WRITTEN EXERCISE:
Show all lines of the listing that hold the word "scene".

DATA SHOWN:
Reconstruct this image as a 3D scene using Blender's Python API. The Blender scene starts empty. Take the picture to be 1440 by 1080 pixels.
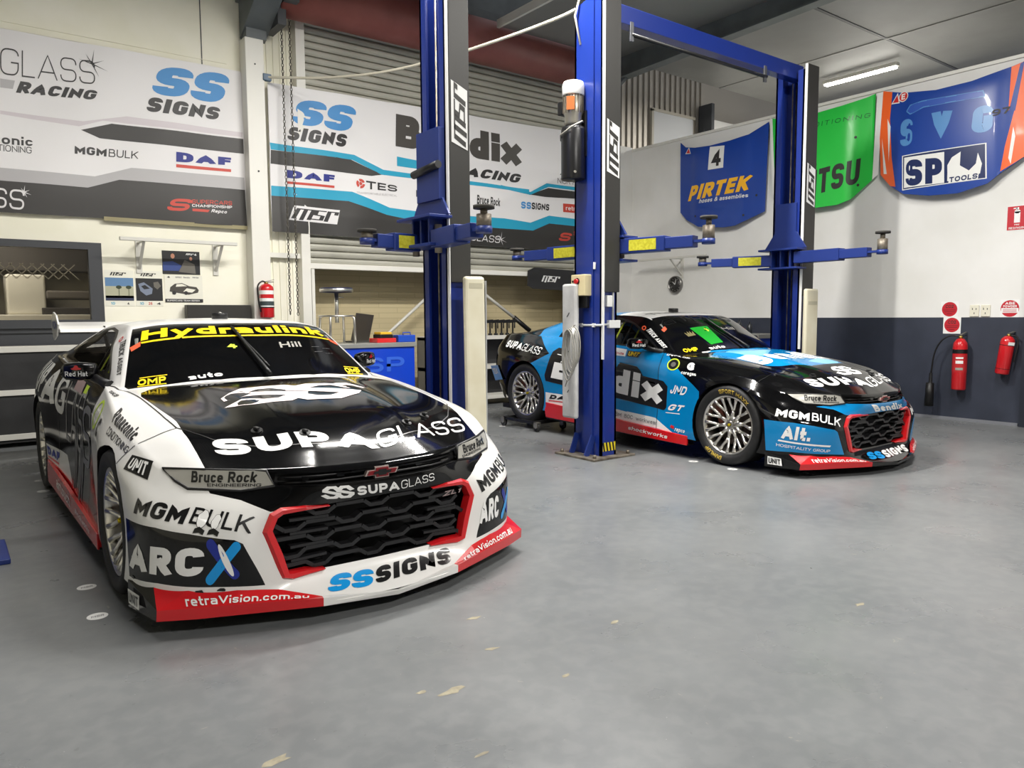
import bpy, bmesh, math, random
from mathutils import Vector, Matrix
from mathutils.bvhtree import BVHTree
from mathutils.geometry import tessellate_polygon
SC = bpy.context.scene
COL = SC.collection
random.seed(7)
# ---------------------------------------------------------------- camera, world, light
cam_data = bpy.data.cameras.new('camera')
camera = bpy.data.objects.new('camera', cam_data)
COL.objects.link(camera)
cam_data.sensor_width = 36.0
cam_data.lens = 1060.0 / 1440.0 * 36.0
cam_data.clip_end = 100
YAW, PITCH, ROLL = math.radians(37.07), math.radians(5.12), math.radians(-0.323)
fw = Vector((math.sin(YAW) * math.cos(PITCH), math.cos(YAW) * math.cos(PITCH), -math.sin(PITCH)))
rt = Vector((math.cos(YAW), -math.sin(YAW), 0))
up = rt.cross(fw)
r2 = math.cos(ROLL) * rt + math.sin(ROLL) * up
u2 = -math.sin(ROLL) * rt + math.cos(ROLL) * up
camera.matrix_world = Matrix(((r2.x, u2.x, -fw.x, 0), (r2.y, u2.y, -fw.y, 0), (r2.z, u2.z, -fw.z, 1.288), (0, 0, 0, 1)))
SC.camera = camera
SC.view_settings.view_transform = 'Standard'
SC.view_settings.look = 'None'
SC.view_settings.gamma = 1.0
SC.view_settings.use_curve_mapping = False
SC.view_settings.exposure = 0.3
world = bpy.data.worlds.new('world')
SC.world = world
world.use_nodes = True
world.node_tree.nodes['Background'].inputs[0].default_value = (0.95, 0.97, 1.0, 1)
world.node_tree.nodes['Background'].inputs[1].default_value = 0.35

# ---------------------------------------------------------------- helpers
def srgb(r, g, b):
    f = lambda c: (c / 255 / 12.92) if c / 255 <= 0.04045 else ((c / 255 + 0.055) / 1.055) ** 2.4
    return (f(r), f(g), f(b), 1)

MATS = {}
def mat(name, col=None, rough=0.5, metal=0.0, coat=0.0, spec=0.5, emit=None, estr=0.0):
    if name in MATS:
        return MATS[name]
    m = bpy.data.materials.new(name)
    m.use_nodes = True
    b = m.node_tree.nodes['Principled BSDF']
    b.inputs['Base Color'].default_value = srgb(*col) if len(col) == 3 else col
    b.inputs['Roughness'].default_value = rough
    b.inputs['Metallic'].default_value = metal
    b.inputs['Coat Weight'].default_value = coat
    b.inputs['Coat Roughness'].default_value = 0.05
    b.inputs['Specular IOR Level'].default_value = spec
    if emit:
        b.inputs['Emission Color'].default_value = srgb(*emit)
        b.inputs['Emission Strength'].default_value = estr
    MATS[name] = m
    return m

def noise_col(m, c1, c2, scale=4.0, detail=4.0, lo=0.35, hi=0.65, rough=None, stretch=None):
    """mottle the base colour of a material between two colours with object-space noise"""
    nt = m.node_tree
    b = nt.nodes['Principled BSDF']
    tc = nt.nodes.new('ShaderNodeTexCoord')
    n = nt.nodes.new('ShaderNodeTexNoise')
    n.inputs['Scale'].default_value = scale
    n.inputs['Detail'].default_value = detail
    src = tc.outputs['Object']
    if stretch:
        mp = nt.nodes.new('ShaderNodeMapping')
        mp.inputs['Scale'].default_value = stretch
        nt.links.new(src, mp.inputs[0]); src = mp.outputs[0]
    nt.links.new(src, n.inputs['Vector'])
    r = nt.nodes.new('ShaderNodeValToRGB')
    r.color_ramp.elements[0].position = lo
    r.color_ramp.elements[1].position = hi
    r.color_ramp.elements[0].color = srgb(*c1)
    r.color_ramp.elements[1].color = srgb(*c2)
    nt.links.new(n.outputs['Fac'], r.inputs[0])
    nt.links.new(r.outputs[0], b.inputs['Base Color'])
    return m

def tag(o, label=None, cat=None, group=None, kind=None):
    if label: o['label'] = label
    if cat: o['category'] = cat
    if group: o['group'] = group
    if kind: o['kind'] = kind
    return o

def empty(name, loc=(0, 0, 0), rz=0.0, label=None, cat=None, group=None):
    o = bpy.data.objects.new(name, None)
    o.empty_display_size = 0.2
    COL.objects.link(o)
    o.location = loc
    o.rotation_euler = (0, 0, rz)
    return tag(o, label, cat, group)

class MB:
    """collects shapes and builds ONE mesh object"""
    def __init__(self):
        self.bm = bmesh.new()
        self.mats = []
    def mi(self, m):
        if m not in self.mats:
            self.mats.append(m)
        return self.mats.index(m)
    def add(self, verts, faces, m, smooth=False):
        vs = [self.bm.verts.new(v) for v in verts]
        k = self.mi(m)
        out = []
        for f in faces:
            try:
                fc = self.bm.faces.new([vs[i] for i in f])
                fc.material_index = k
                fc.smooth = smooth
                out.append(fc)
            except ValueError:
                pass
        return vs, out
    def box(self, c, s, m, rot=None, bev=0.0):
        x, y, z = s[0] / 2, s[1] / 2, s[2] / 2
        pts = [Vector((i * x, j * y, k * z)) for i in (-1, 1) for j in (-1, 1) for k in (-1, 1)]
        if rot is not None:
            pts = [rot @ p for p in pts]
        pts = [p + Vector(c) for p in pts]
        vs, fs = self.add(pts, [(0, 1, 3, 2), (4, 6, 7, 5), (0, 4, 5, 1), (2, 3, 7, 6), (0, 2, 6, 4), (1, 5, 7, 3)], m)
        if bev > 0:
            es = list({e for f in fs for e in f.edges})
            r = bmesh.ops.bevel(self.bm, geom=es, offset=bev, segments=2, profile=0.5, affect='EDGES')
            for f in r['faces']:
                f.material_index = self.mi(m)
        return self
    def bx(self, a, b, m, bev=0.0):
        return self.box([(a[i] + b[i]) / 2 for i in range(3)], [abs(b[i] - a[i]) for i in range(3)], m, None, bev)
    def bar(self, a, b, w, h, m, up=(0, 0, 1), bev=0.0):
        a, b = Vector(a), Vector(b)
        d = (b - a)
        L = d.length
        d.normalize()
        u = Vector(up)
        s = d.cross(u)
        if s.length < 1e-4:
            s = d.cross(Vector((1, 0, 0)))
        s.normalize()
        u = s.cross(d)
        rot = Matrix((d, s, u)).transposed()
        return self.box((a + b) / 2, (L, w, h), m, rot, bev)
    def tube(self, pts, r, m, n=10, closed=False, cap=True):
        pts = [Vector(p) for p in pts]
        rs = r if isinstance(r, (list, tuple)) else [r] * len(pts)
        rings = []
        N = len(pts)
        prev = None
        for i, p in enumerate(pts):
            if closed:
                d = pts[(i + 1) % N] - pts[i - 1]
            else:
                d = pts[min(i + 1, N - 1)] - pts[max(i - 1, 0)]
            d.normalize()
            if prev is None:
                a = Vector((0, 0, 1)) if abs(d.z) < 0.9 else Vector((1, 0, 0))
                s = d.cross(a).normalized()
            else:
                s = (prev - d * prev.dot(d)).normalized()
            prev = s
            t = d.cross(s)
            rings.append([self.bm.verts.new(p + (s * math.cos(2 * math.pi * k / n) + t * math.sin(2 * math.pi * k / n)) * rs[i]) for k in range(n)])
        k_ = self.mi(m)
        for i in range(N if closed else N - 1):
            A, B = rings[i], rings[(i + 1) % N]
            for k in range(n):
                f = self.bm.faces.new((A[k], A[(k + 1) % n], B[(k + 1) % n], B[k]))
                f.material_index = k_
                f.smooth = True
        if cap and not closed:
            for R in (rings[0][::-1], rings[-1]):
                f = self.bm.faces.new(R)
                f.material_index = k_
        return self
    def cyl(self, a, b, r, m, n=20, r2=None):
        return self.tube([a, b], [r, r if r2 is None else r2], m, n)
    def lathe(self, prof, m, n=32, origin=(0, 0, 0), axis='Z', smooth=True, cap=True):
        """prof: (radius, height) pairs turned about an axis"""
        o = Vector(origin)
        rings = []
        for (r, h) in prof:
            ring = []
            for k in range(n):
                a = 2 * math.pi * k / n
                c, s = r * math.cos(a), r * math.sin(a)
                v = {'Z': (c, s, h), 'Y': (c, h, s), 'X': (h, c, s)}[axis]
                ring.append(self.bm.verts.new(o + Vector(v)))
            rings.append(ring)
        k_ = self.mi(m)
        for A, B in zip(rings, rings[1:]):
            for k in range(n):
                f = self.bm.faces.new((A[k], A[(k + 1) % n], B[(k + 1) % n], B[k]))
                f.material_index = k_
                f.smooth = smooth
        for R, pr in ((rings[0], prof[0]), (rings[-1], prof[-1])):
            if pr[0] > 1e-4 and cap:
                f = self.bm.faces.new(R)
                f.material_index = k_
        return self
    def prism(self, pts, d, m, bev=0.0):
        """planar polygon (3D points) extruded by vector d"""
        d = Vector(d)
        n = len(pts)
        P = [Vector(p) for p in pts]
        k = self.mi(m)
        A = [self.bm.verts.new(p) for p in P]
        B = [self.bm.verts.new(p + d) for p in P]
        fs = [self.bm.faces.new(A), self.bm.faces.new(B[::-1])]
        for i in range(n):
            fs.append(self.bm.faces.new((A[i], B[i], B[(i + 1) % n], A[(i + 1) % n])))
        for f in fs:
            f.material_index = k
        if bev > 0:
            es = list({e for f in fs for e in f.edges})
            r = bmesh.ops.bevel(self.bm, geom=es, offset=bev, segments=2, profile=0.5, affect='EDGES')
            for f in r['faces']:
                f.material_index = k
        return self
    def raw(self, vf, m, smooth=False):
        self.add(vf[0], vf[1], m, smooth)
        return self
    def build(self, name, parent=None, normals=True, loc=None):
        if normals:
            bmesh.ops.recalc_face_normals(self.bm, faces=self.bm.faces[:])
        me = bpy.data.meshes.new(name)
        self.bm.to_mesh(me)
        self.bm.free()
        for m in self.mats:
            me.materials.append(m)
        o = bpy.data.objects.new(name, me)
        COL.objects.link(o)
        if parent is not None:
            o.parent = parent
        if loc is not None:
            o.location = loc
        return o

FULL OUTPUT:
Reconstruct this image as a 3D scene using Blender's Python API. The Blender scene starts empty. Take the picture to be 1440 by 1080 pixels.
SC = bpy.context.scene